Göçmen düşmanlığı üzerinden burjuva siyasetin sağda ve “sol”da yeniden dizayn edildiği şu günlerde mesele elbette seçimlerle sınırlı değil. Öyle ki, Hükümetin yeni kabinesi zam üstüne zam yağdırırken hem yerli hem de göçmen emekçiler eziliyor. Mültecileri hedef alan şoven propaganda ve provokasyonlar ise emekçilerin öfkesini yanlış yere yönlendiriyor, sönümlendiriyor. Patronlar dünyasına da oh çekerek el ovuşturmak düşüyor.
Evcil bir hayvan üzerinden başlayan tartışma ve sonrasında yaşanan galeyan! Dilovası’nda yaşanan bu hadise de şoven rüzgârdan bağımsız değil, belki de toplamının prototip bir sonucu. Dilovası’nda, nefret söylemiyle ve ellerinde sopalarla linç kültürüne yedeklenmek istenen gençler kimlerdi? Milliyetçi muhafazakâr gençler kadar Alevi, Kürt, hatta “sol”a oy veren gençlerin de galeyanın içinde sürüklendiği tahmin etmek zor değil. Oysa Dilovası’nın derdi başka. Etrafında 5 Organize Sanayi Bölgesi olan, bir de büyük sanayi sitesinin bulunduğu bu yoksul emek kentinde, Suriyeliler ucuz işgücü olarak sömürülüyor ve yerli işçilerle rekabete zorlanıyor. Bunun sorumlusu mülteciler değil patronlar.

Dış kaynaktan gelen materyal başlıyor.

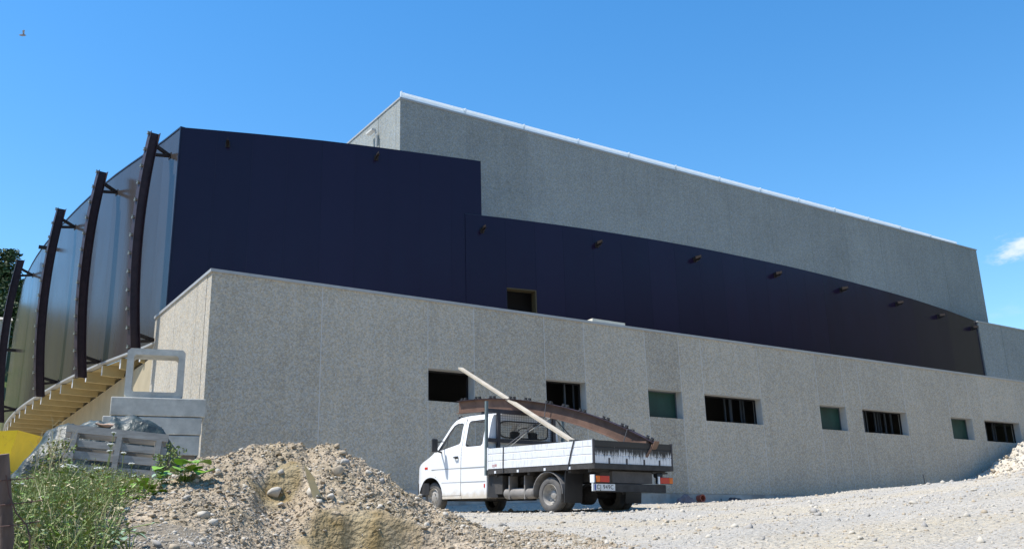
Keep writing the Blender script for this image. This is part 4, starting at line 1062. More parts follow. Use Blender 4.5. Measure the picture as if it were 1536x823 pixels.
def mound_h(s_, t_):
    c = lerp_tab(CREST, s_); e = math.exp(-(t_/(1.15 if t_ < 0 else .9))**2*1.0) if abs(t_) < 3 else 0
    base = max(0, 1-abs(t_)/(2.7 if t_ < 0 else 1.9))
    prof = .62*base**1.1+.38*e*base
    z = max(c+.05, 0)*prof*1.04
    # two steep clay cuts on the viewer's side
    def cut(s0, ws, t0, dp):
        k = math.exp(-((s_-s0)/ws)**4); return dp*k*sm((t0-t_)/.20)*math.exp(-max(0, (t0-t_))/.9)
    z -= cut(-.15, .20, -.46, .24) ; z -= cut(.60, .52, -1.22-.10*fbm(s_*3, 0, 2, 2), .46)
    k_ = 1-.85*clay_w(s_, t_)
    z += .06*fbm(s_*1.6, t_*1.6, 1)*min(1, z*3+.15) + (.035*fbm(s_*6, t_*6, 4, 3)+.030*fbm(s_*17, t_*17, 7, 3))*k_*min(1, z*4+.1)
    # shallow saddle between the two humps
    z -= .07*math.exp(-((s_+.02-.10)/.08)**2)*math.exp(-((t_+.3)/.5)**2)
    return z
def mound_pt(s_, t_):
    p = MD*(MH+t_)+ML*s_; zz = mound_h(s_, t_); edge = sm((3.0-abs(s_))/.5)*sm((2.6+t_)/.4)*sm((1.9-t_)/.3)
    return Vector((p.x, p.y, ground_z(p.x, p.y)*1.0 + zz*edge - .02*(1-edge)-.0))
# crest heights above are absolute (camera level = 0); turn them into heights over the ground
_c = []
for s_, z_ in [(a, b-.07-.07*sm((a-.3)/.6)) for a, b in CREST]:
    p = MD*MH+ML*s_; _c.append((s_, z_-ground_z(p.x, p.y)))
CREST = _c
mb = MB(); SS = np.arange(-3.1, 3.15, .022); TT = np.arange(-2.6, 1.9, .022)
for s_ in SS:
    for t_ in TT: mb.v.append(tuple(mound_pt(s_, t_)))
nt_ = len(TT)
for i in range(len(SS)-1):
    for j in range(nt_-1):
        a_ = i*nt_+j; s_, t_ = SS[i], TT[j]
        mb.face((a_, a_+nt_, a_+nt_+1, a_+1), 0)
mc = MD*MH; mc.z = 0
cws = [clay_w(s_, t_) for s_ in SS for t_ in TT]
n, l, b = nodes_of(M_dirt); at_ = n.new('ShaderNodeAttribute'); at_.attribute_name = 'clay'; src = b.inputs['Base Color'].links[0].from_socket
nz = n.new('ShaderNodeTexNoise'); nz.inputs['Scale'].default_value = 5; nz.inputs['Detail'].default_value = 7; tcc = n.new('ShaderNodeTexCoord'); l.new(tcc.outputs['Object'], nz.inputs['Vector'])
cr_ = n.new('ShaderNodeValToRGB'); cr_.color_ramp.elements[0].position = .35; cr_.color_ramp.elements[0].color = (.25,.175,.075,1); cr_.color_ramp.elements[1].position = .68; cr_.color_ramp.elements[1].color = (.37,.295,.175,1); l.new(nz.outputs['Fac'], cr_.inputs[0])
mxc = n.new('ShaderNodeMix'); mxc.data_type = 'RGBA'; l.new(at_.outputs['Fac'], mxc.inputs['Factor']); l.new(src, mxc.inputs['A']); l.new(cr_.outputs[0], mxc.inputs['B']); l.new(mxc.outputs['Result'], b.inputs['Base Color'])
mound = mb.build('dirt_mound', [M_dirt, M_clay], None, M=Matrix.Translation(-mc), smooth='all'); mound.location = mc
at_ = mound.data.attributes.new('clay', 'FLOAT', 'POINT'); at_.data.foreach_set('value', cws)
tag(mound, 'large heap of pale rubble and ochre clay in the foreground left of the truck', 'dirt heap')

# stones: jittered icospheres merged into one mesh per heap
def ico():
    bm = bmesh.new(); bmesh.ops.create_icosphere(bm, subdivisions=1, radius=1)
    v = np.array([q.co[:] for q in bm.verts]); f_ = np.array([[q.index for q in fc.verts] for fc in bm.faces]); bm.free(); return v, f_
IV, IF = ico()
bmx = bmesh.new(); bmesh.ops.create_icosphere(bmx, subdivisions=2, radius=1); IV2 = np.array([q.co[:] for q in bmx.verts]); IF2 = np.array([[q.index for q in fc.verts] for fc in bmx.faces]); bmx.free()
def stones_mesh(name, P, sizes, mats, flat=.65, hi=False):
    V0, F0 = (IV2, IF2) if hi else (IV, IF)
    N = len(P); nv = len(V0); nf = len(F0)
    var = 12; shapes = []
    for k in range(var):
        j = 1+rng.normal(0, .22, (nv, 1))
        if hi: j = np.array([[1+.5*noise.noise(Vector(v)*1.1+Vector((k*7, 0, 0)))+.25*noise.noise(Vector(v)*2.5+Vector((k*3, 5, 0)))] for v in V0])
        q = V0*j*np.array([1.15, .85, flat]); 
        for cut_ in range(9):   # knock flats off
            nn_ = rng.normal(size=3); nn_ /= np.linalg.norm(nn_); dd = q@nn_; lim = .50; ex = np.maximum(0, dd-lim); q = q-ex[:, None]*nn_
        shapes.append(q)
    shapes = np.array(shapes); pick = rng.integers(0, var, N); ang = rng.uniform(0, 2*np.pi, N); tilt = rng.normal(0, .5, N)
    ca, sa = np.cos(ang), np.sin(ang); ct, st_ = np.cos(tilt), np.sin(tilt); Z = np.zeros(N); O = np.ones(N)
    Rz = np.stack([np.stack([ca,-sa,Z],1), np.stack([sa,ca,Z],1), np.stack([Z,Z,O],1)],1); Rx = np.stack([np.stack([O,Z,Z],1), np.stack([Z,ct,-st_],1), np.stack([Z,st_,ct],1)],1)
    Rm = Rz@Rx
    Vv = np.einsum('nij,nvj->nvi', Rm, shapes[pick]*np.asarray(sizes)[:, None, None]) + np.asarray(P)[:, None, :]
    Ff = (F0[None]+(np.arange(N)*nv)[:, None, None]).reshape(-1, 3)
    me = bpy.data.meshes.new(name); me.vertices.add(N*nv); me.vertices.foreach_set('co', Vv.reshape(-1))
    me.loops.add(len(Ff)*3); me.loops.foreach_set('vertex_index', Ff.reshape(-1)); me.polygons.add(len(Ff))
    me.polygons.foreach_set('loop_start', np.arange(len(Ff))*3)
    for q in mats: me.materials.append(q)
    me.polygons.foreach_set('material_index', np.repeat(rng.choice(len(mats), N, p=[.45,.3,.25] if len(mats) == 3 else None), nf).astype(np.int32))
    me.update(calc_edges=True); me.validate(); return me
def is_clay(s_, t_): return clay_w(s_, t_) > .35
P = []; sz = []
while len(P) < 24000:
    s_ = rng.uniform(-2.9, 2.9); t_ = rng.uniform(-2.5, 1.2)
    if is_clay(s_, t_) and rng.random() < .93: continue
    if lerp_tab(CREST, s_)*max(0, 1-abs(t_)/2.4) < .03 and rng.random() < .6: continue
    p = mound_pt(s_, t_); r_ = min(.0062*(1/(rng.random()+.003))**.38, .038)
    p.z += r_*.25; P.append(p-mc); sz.append(r_)
so_ = bpy.data.objects.new('loose_stones', stones_mesh('loose_stones', [tuple(p) for p in P], sz, [M_dirt, M_stone[2], M_stone[0]])); COL.objects.link(so_); so_.parent = mound; so_['kind'] = 'stuff'
P = []; sz = []
while len(P) < 1500:
    s_ = rng.uniform(-2.6, 2.7); t_ = rng.uniform(-2.4, .4)
    if is_clay(s_, t_) and rng.random() < .8: continue
    p = mound_pt(s_, t_); r_ = min(.018/(rng.random()+.05)**.35, .05); P.append(p-mc+Vector((0,0,-r_*.15))); sz.append(r_)
co_ = bpy.data.objects.new('dirt_clods', stones_mesh('dirt_clods', [tuple(p) for p in P], sz, [M_dirt], hi=True)); COL.objects.link(co_); co_.parent = mound; co_['kind'] = 'stuff'
# individual larger rocks
def find_on_mound(px, py):
    """where the viewing line of the photograph first meets the mound or the ground"""
    d_ = pix(px, py); prev = None
    for k in range(300, 3200):
        r_ = k*.01; q = d_*r_; h_ = q.x*MD.x+q.y*MD.y-MH; s_ = q.x*ML.x+q.y*ML.y
        gz = mound_pt(s_, h_).z if (abs(s_) < 3.05 and -2.55 < h_ < 1.85) else ground_z(q.x, q.y)
        if q.z < gz: return q
    return d_*9
rocks = [(412,741,.075,0,'pale angular stone in the hollow under the left hump of the dirt heap'),(470,741,.075,0,'flat whitish stone at the foot of the upright wood splinter'),(303,775,.06,0,'white oval stone on the lower left flank of the dirt heap'),
 (320,785,.055,0,'white jagged stone just right of the white oval stone'),(518,694,.07,1,'large grey-white rock on the right shoulder of the dirt heap crest'),(552,710,.05,0,'pale rounded rock lower on the right shoulder of the dirt heap'),
 (572,722,.05,1,'brown grey stone on the falling right crest of the dirt heap'),(505,708,.085,2,'dull ochre boulder on the dirt heap right of the wood splinter'),(668,772,.045,0,'pale rock at the end of the dirt heap in front of the truck wheel'),
 (327,708,.04,0,'small white stone on the left skyline of the dirt heap'),(293,718,.07,1,'rounded grey-brown rock beside the broad green leaves'),(118,790,.12,2,'big pinkish boulder half hidden among the weeds'),(280,741,.05,2,'orange-tan stone on the left flank of the dirt heap'),
 (640,788,.05,0,'white flat stone low on the right flank of the dirt heap'),(690,775,.045,0,'pale stone on the right toe of the dirt heap'),(497,746,.05,0,'flat pale slab right of the stone under the splinter'),(160,795,.09,2,'tan boulder right of the big pinkish boulder in the weeds')]
for i, (px, py, r_, mi, lab) in enumerate(rocks):
    p = find_on_mound(px, py); p.z += r_*.1
    me = stones_mesh('rock', [(0,0,0)], [r_], [M_stone[mi]], flat=.7, hi=True); o = bpy.data.objects.new('rock', me); COL.objects.link(o); o.location = p; tag(o, lab, 'rock', 'rocks lying on the dirt heap')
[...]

Bir dönemdir global olarak ve ülke düzeyinde neo faşist, neo milliyetçi partilerin atakta olduğunu görüyoruz. İşçi hareketi ve halk göçmen düşmanlığı üzerinden zehirli bir tehdit altında. Bu nedenle sosyalistler, komünistler, devrimci ve ilerici güçler bir araya gelerek ortak bir strateji geliştirmek durumunda. Elbette sözü edilen her parti ve örgütün bu konuya dair görüşleri var, bu biliniyor. Fakat ortaklaşmak da önemli. Sosyalistlerin, ırkçılık ve mülteci düşmanlığıyla mücadele kadar göç politikalarında ortak bir akıl geliştirmesinde yarar var. Yerli ve göçmen emekçilerin ortak hak mücadelesi de buna dahil elbette.
Fransa’da Nahel’in öldürülmesinin ardından ortaya çıkan isyan dalgası enternasyonal mücadele zemini için önemli bir kapı açtı. 500 göçmen sulara gömülürken Atina sokaklarına dökülen sosyalist, ilerici ve demokratik muhalefet de aynı şekilde umut verdi. Türkiye’de yapılacak tartışmalar, atılacak adımlar kritik önemde olacak.